11. Technical spikes and unresolved questions

List only questions that materially affect architecture or feasibility.

For each unresolved question state:

- Why it matters.
- Whether it blocks implementation.
- How to resolve it.
- Whether documentation research, benchmarking, prototyping, or a product decision is required.

Do not use unresolved questions as a substitute for providing your best technical recommendation.

---

12. Prioritized amendment plan

Group amendments into:

P0 — Must resolve before implementation

Critical blockers, architectural conflicts, security issues, and missing foundations.

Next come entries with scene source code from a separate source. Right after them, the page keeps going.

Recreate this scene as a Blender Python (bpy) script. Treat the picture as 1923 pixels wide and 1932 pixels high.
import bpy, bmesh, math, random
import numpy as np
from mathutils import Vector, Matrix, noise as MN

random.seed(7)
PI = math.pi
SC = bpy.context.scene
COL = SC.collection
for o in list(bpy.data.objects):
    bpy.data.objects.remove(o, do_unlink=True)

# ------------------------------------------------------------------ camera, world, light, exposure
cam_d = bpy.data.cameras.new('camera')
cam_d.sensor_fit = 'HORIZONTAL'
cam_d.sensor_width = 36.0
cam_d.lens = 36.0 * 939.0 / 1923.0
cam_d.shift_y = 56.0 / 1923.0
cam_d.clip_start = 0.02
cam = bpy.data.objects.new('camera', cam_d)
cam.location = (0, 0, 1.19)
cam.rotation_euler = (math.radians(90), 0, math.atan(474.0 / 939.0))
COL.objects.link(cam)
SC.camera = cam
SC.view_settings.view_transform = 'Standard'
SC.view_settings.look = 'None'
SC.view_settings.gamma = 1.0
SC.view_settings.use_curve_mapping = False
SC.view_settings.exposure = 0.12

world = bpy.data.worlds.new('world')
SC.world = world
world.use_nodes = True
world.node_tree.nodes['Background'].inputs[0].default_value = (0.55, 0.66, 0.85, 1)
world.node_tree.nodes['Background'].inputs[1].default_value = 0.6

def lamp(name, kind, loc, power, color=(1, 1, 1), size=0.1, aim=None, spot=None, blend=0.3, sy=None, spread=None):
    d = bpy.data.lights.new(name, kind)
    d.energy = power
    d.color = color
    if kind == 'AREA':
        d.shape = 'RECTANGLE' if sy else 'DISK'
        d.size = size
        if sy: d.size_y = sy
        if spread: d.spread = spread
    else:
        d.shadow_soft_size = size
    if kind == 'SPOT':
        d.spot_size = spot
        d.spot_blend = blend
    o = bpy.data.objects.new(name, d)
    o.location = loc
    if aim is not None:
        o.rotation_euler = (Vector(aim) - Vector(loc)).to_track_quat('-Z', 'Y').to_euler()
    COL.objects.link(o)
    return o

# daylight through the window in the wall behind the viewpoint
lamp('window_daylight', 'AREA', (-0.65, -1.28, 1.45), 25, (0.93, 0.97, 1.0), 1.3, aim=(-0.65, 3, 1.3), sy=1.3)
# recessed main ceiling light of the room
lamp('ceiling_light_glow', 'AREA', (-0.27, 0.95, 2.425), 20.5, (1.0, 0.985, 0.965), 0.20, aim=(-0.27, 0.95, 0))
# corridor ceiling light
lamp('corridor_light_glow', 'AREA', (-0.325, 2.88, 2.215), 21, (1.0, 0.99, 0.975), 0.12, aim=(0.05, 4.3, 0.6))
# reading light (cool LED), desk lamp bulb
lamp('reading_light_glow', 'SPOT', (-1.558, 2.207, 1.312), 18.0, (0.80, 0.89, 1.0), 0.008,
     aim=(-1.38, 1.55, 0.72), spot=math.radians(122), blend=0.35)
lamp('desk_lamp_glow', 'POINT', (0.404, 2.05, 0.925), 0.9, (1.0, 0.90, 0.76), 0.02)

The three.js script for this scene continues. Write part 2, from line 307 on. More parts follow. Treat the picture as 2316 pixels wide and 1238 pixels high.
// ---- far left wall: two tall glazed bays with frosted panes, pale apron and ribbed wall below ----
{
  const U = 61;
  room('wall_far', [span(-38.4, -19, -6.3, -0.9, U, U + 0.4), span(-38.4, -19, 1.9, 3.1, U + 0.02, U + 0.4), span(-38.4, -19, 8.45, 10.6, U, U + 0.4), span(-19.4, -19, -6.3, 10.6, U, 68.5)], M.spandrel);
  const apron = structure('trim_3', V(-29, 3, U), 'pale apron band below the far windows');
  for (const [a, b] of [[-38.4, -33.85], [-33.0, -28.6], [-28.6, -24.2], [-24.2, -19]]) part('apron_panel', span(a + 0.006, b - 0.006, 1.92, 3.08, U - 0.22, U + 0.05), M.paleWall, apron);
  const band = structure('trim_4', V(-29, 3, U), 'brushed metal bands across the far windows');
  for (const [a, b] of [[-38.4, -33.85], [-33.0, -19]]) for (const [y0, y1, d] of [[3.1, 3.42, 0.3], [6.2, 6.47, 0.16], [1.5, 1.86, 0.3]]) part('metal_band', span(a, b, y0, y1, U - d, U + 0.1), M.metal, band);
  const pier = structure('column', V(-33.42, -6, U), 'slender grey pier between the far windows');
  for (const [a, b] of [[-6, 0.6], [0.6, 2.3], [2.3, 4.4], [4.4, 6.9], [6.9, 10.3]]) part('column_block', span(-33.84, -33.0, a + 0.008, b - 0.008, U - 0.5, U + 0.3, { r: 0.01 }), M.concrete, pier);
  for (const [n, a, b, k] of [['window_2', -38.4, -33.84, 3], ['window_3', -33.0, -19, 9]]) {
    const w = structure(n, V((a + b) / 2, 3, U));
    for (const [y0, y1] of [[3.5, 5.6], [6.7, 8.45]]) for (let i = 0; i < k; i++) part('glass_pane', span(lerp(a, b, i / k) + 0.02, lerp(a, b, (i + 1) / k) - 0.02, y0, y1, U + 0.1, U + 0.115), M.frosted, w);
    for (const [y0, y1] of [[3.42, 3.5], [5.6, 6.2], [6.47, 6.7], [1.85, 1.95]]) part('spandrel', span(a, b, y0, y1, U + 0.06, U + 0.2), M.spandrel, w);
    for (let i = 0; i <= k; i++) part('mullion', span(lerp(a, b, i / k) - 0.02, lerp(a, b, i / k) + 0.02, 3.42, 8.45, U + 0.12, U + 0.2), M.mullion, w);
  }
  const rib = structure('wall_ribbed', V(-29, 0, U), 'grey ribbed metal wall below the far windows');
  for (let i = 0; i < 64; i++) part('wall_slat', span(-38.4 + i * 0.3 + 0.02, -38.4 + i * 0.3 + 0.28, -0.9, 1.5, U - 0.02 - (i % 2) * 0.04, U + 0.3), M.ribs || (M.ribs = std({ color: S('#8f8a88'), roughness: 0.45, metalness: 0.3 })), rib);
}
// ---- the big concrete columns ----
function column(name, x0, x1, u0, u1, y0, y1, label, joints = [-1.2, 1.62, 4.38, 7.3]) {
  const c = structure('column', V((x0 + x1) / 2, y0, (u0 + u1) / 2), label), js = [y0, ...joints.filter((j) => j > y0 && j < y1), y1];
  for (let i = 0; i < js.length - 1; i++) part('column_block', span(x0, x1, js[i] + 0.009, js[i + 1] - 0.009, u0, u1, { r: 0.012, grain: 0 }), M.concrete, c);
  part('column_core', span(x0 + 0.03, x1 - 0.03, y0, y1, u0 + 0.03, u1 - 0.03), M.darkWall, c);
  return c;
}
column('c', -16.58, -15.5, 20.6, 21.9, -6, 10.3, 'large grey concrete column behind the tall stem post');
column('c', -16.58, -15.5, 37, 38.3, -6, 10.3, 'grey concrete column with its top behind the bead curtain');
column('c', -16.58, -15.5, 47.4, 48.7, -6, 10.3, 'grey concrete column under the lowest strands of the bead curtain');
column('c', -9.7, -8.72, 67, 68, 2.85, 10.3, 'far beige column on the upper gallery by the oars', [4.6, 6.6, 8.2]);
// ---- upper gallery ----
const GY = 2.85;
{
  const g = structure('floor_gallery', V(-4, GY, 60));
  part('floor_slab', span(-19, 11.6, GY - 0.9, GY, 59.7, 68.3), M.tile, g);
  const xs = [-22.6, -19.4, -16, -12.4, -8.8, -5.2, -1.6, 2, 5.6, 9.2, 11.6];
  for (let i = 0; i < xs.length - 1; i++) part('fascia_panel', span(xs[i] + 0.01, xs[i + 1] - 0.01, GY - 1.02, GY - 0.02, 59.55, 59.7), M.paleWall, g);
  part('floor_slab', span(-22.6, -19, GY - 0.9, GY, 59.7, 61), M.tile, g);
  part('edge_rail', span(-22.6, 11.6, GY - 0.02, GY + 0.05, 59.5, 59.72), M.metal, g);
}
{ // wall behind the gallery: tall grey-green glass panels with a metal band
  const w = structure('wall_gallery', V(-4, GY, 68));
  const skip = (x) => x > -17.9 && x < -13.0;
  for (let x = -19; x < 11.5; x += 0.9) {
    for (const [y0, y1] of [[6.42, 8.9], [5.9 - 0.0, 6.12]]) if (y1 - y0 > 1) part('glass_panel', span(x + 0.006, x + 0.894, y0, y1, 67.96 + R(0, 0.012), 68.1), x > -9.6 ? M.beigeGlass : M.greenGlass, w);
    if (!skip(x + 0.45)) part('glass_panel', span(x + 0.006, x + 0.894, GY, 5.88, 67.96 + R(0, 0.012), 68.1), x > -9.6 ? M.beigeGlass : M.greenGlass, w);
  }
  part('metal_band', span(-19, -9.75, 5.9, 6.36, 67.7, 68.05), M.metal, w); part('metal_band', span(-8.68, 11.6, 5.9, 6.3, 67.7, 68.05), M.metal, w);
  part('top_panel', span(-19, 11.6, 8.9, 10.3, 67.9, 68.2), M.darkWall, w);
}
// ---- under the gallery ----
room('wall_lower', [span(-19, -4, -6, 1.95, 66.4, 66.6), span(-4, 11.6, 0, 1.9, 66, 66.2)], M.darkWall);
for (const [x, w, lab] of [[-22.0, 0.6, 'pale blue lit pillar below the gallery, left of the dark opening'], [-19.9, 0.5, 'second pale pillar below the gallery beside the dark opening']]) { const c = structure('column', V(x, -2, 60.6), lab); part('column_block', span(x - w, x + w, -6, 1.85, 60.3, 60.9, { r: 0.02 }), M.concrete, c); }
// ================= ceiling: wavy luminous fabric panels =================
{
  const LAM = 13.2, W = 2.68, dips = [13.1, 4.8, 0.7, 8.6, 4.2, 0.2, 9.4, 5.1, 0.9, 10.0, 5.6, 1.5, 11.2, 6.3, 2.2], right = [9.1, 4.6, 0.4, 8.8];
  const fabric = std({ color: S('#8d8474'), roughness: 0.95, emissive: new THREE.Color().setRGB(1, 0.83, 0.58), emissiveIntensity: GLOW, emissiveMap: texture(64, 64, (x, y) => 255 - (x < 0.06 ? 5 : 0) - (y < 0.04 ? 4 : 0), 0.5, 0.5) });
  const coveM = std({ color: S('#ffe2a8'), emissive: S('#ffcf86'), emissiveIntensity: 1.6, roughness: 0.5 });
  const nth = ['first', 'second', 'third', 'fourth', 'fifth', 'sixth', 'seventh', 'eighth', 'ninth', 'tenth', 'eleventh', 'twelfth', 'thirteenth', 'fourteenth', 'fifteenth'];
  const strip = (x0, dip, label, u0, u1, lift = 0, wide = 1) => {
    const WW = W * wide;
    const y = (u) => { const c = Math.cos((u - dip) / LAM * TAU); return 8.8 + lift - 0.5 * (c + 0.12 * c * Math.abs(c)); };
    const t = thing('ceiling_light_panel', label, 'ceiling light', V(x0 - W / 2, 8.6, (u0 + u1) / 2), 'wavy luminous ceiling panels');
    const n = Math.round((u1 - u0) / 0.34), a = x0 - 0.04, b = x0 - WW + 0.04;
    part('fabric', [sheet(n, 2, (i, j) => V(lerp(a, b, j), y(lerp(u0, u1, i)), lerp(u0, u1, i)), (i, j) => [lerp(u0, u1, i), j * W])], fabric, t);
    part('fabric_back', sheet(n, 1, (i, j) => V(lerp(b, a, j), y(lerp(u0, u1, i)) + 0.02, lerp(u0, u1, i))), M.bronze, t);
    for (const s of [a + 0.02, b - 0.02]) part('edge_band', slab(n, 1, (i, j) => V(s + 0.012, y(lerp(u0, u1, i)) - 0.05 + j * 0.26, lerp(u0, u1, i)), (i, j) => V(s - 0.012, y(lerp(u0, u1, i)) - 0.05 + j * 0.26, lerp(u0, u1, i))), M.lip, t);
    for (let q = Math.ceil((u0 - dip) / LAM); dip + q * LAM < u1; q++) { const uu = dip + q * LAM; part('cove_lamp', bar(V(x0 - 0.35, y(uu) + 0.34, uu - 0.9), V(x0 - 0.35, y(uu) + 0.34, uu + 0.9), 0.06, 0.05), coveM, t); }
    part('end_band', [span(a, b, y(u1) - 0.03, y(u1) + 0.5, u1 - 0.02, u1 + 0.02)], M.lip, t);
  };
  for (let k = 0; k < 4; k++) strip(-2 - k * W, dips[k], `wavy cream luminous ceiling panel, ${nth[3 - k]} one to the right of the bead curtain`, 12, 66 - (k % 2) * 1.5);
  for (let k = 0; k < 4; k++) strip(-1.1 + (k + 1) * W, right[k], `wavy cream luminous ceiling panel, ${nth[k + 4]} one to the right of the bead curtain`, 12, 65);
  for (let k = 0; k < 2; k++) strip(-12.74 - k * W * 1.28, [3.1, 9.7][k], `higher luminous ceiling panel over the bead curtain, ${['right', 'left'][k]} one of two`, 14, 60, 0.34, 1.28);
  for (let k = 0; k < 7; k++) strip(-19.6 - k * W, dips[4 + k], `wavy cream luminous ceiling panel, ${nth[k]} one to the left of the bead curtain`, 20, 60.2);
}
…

P1 — Should be added to the current phase

Important improvements that materially affect quality, reliability, maintainability, or future extensibility.

P2 — Foundation now, completion later

Interfaces, schemas, telemetry, abstractions, and extension points required to prevent future rework.

P3 — Subsequent-phase enhancements

Valuable capabilities that can safely be deferred.

For each amendment include:

- PRD location.
- Exact change required.
- Reason.
- Dependencies.
- Expected impact.

---

13. Final recommendation

Conclude with:

1. Whether the phase is ready for implementation.
2. Which changes are mandatory before coding begins.
3. Which changes should be incorporated while implementing.
4. Which features should be deliberately deferred.
5. The recommended architectural direction.
6. The top three decisions requiring human approval.

Do not begin implementing or rewriting the PRD unless explicitly instructed after completing the review.

---

PRD TO REVIEW

Review the PRD file or files supplied in the current Codex CLI session according to all instructions above.

When multiple PRD files are available:

1. Determine their phase order.
2. Identify shared invariants and cross-phase dependencies.
3. Prioritize the file explicitly identified by the user.
4. Use other files only as supporting context unless instructed to perform a complete cross-document review.
5. Flag contradictions between documents rather than silently selecting one version.